Their noble counterparts, Riccardo Novaro as Count Alvaviva and Nuccia Focile as his Countess Rosina, each presented a richly-wrought stage character. Riccardo Novaro’s elegantly-sung Count possessed a focused suavity, through which flickered the fires of his restlessness and sexual appetite, a portrayal finely calculated save for what I thought an unfortunately gratuitous kick which he aimed at a servant girl at the beginning of the Third Act. As for his “predatory spider” aspect in the “dream-garden” at the end, it was, by that stage in the proceedings, a case of “desperate people doing desperate things”, and acceptable as such, rather like the hilarious “coitus interruptus” scene involving the noble couple and Susanna earlier, in the Countess’s bourdoir. Nuccia Focile’s gorgeous Countess readily brought to mind the humanity and girlishness of Rosina, the ward of Doctor Bartolo, amid her stylish grace and nobility of bearing. Although less “pure” than I remembered, her voice and delivery possessed the power to move one to tears, as with the hushed reprise of her “Dove sono” in Act Three, and the rapt beauty of her reconciliation with her husband at the end.

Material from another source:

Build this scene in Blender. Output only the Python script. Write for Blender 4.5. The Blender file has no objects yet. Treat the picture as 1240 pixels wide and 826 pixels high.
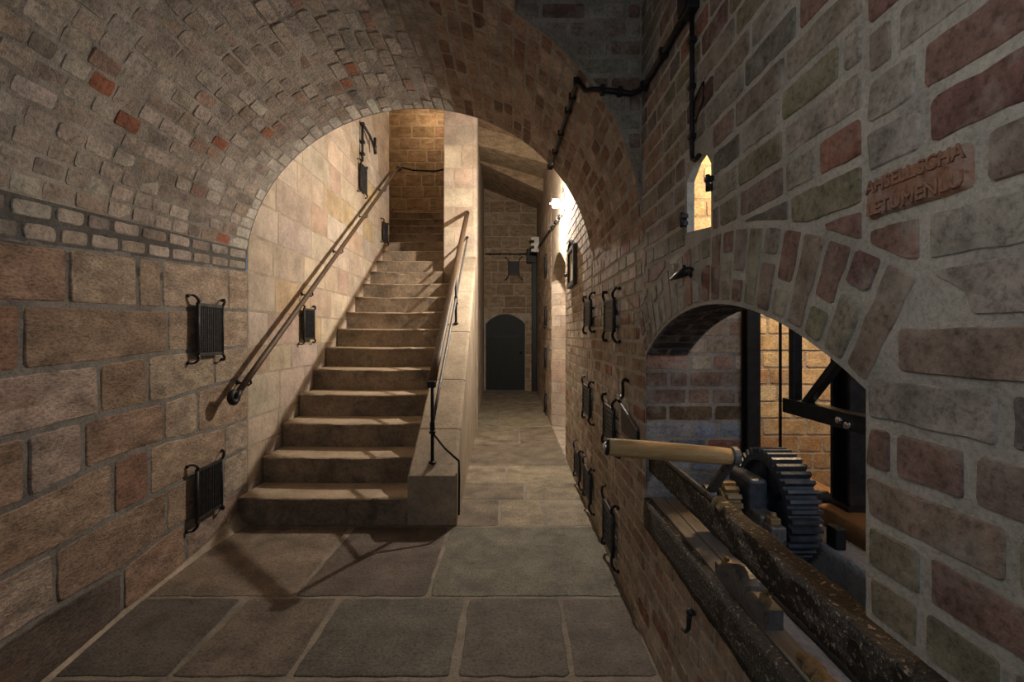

One of the comedy’s main catalysts was the testosterone-laden pageboy Cherubino, here played with real comic flair by Wendy Dawn Thompson. She nicely contrasted her two important solos, a breathless, somewhat tremulous “Non so piu”, describing the driven desperation of the boy’s libidinous urgings and besotment with womankind in general, and a rather more considered and ritualistic “Voi che sapete” (variations on a similar theme). In both of these sequences I thought the singer brought less “body” to the voice than I would have expected from such expressions of post-pubescent excess, but her acting fleshed the character out nicely each time. However, I thought the Act One sequences of the page’s concealment and discovery by the Count awkwardly handled, and the somewhat muddled consignment of the hapless youth to the glories of military life didn’t here really take up the cues Mozart’s music was giving to the stage action.

Better done were the scenes involving the plotters and schemers, with Helen Medlyn’s ripely-drawn and cracklingly-well-sung Marcellina leading the charge, richly aided and abetted by a cherubic-faced Gennandi Dubinsky as Doctor Bartolo, occasionally uneven of voice in his “La vendetta’ aria, but investing his character with requisite surges of ill-humour and malicious glee. As good were Richard Greager as an oily, supercilious Basilio, adding his vituperative counterpoints to the ensembles with brightly-lit focus and relish; and Richard Green’s bluff, rugged Antonio, the gardener with a snitch against Figaro for trying to make a fool of him over Cherubino’s escape from the window. Derek Hill’s engaging cameo of the notary Don Curio did without the usual disfiguring stutter, while Alexander Ioan as the gardener’s daughter Barbarina sang her “lost pin” aria most fetchingly, acting “for two” throughout with quick wit and charm, her pregnancy wonderfully pronounced, and brought to bear most embarrassingly for the Count regarding his past interactions with her.

Although the chorus doesn’t have a great deal to sing in this work, the servants and their families are a kind of omnipresence, seen or unseen, embodying the underclass dominated by the likes of the Count and Countess and the system that supports the feudal relationship. Their few appearances were striking, almost Breughel-like in their deployment and their variety of colourings, thanks  in part to Elizabeth Whiting’s adroit juxtapositionings of work and festive costumings. Their singing had plenty of bright tones and engaging rusticity. It was also good to hear the Wellington Orchestra sounding in better all-round shape than when I heard them at the opera last, in Tchaikovsky’s “Eugen Onegin” the previous year. All credit to conductor Lionel Friend for securing such lively and well-upholstered playing, with some deliciously-delivered wind cameos accompanying some of Mozart’s most beautiful operatic arias.

If there was justification for yet another “Figaro” from our opera company, it was here amply-realised by Aidan Lang’s thought-provoking and highly entertaining production.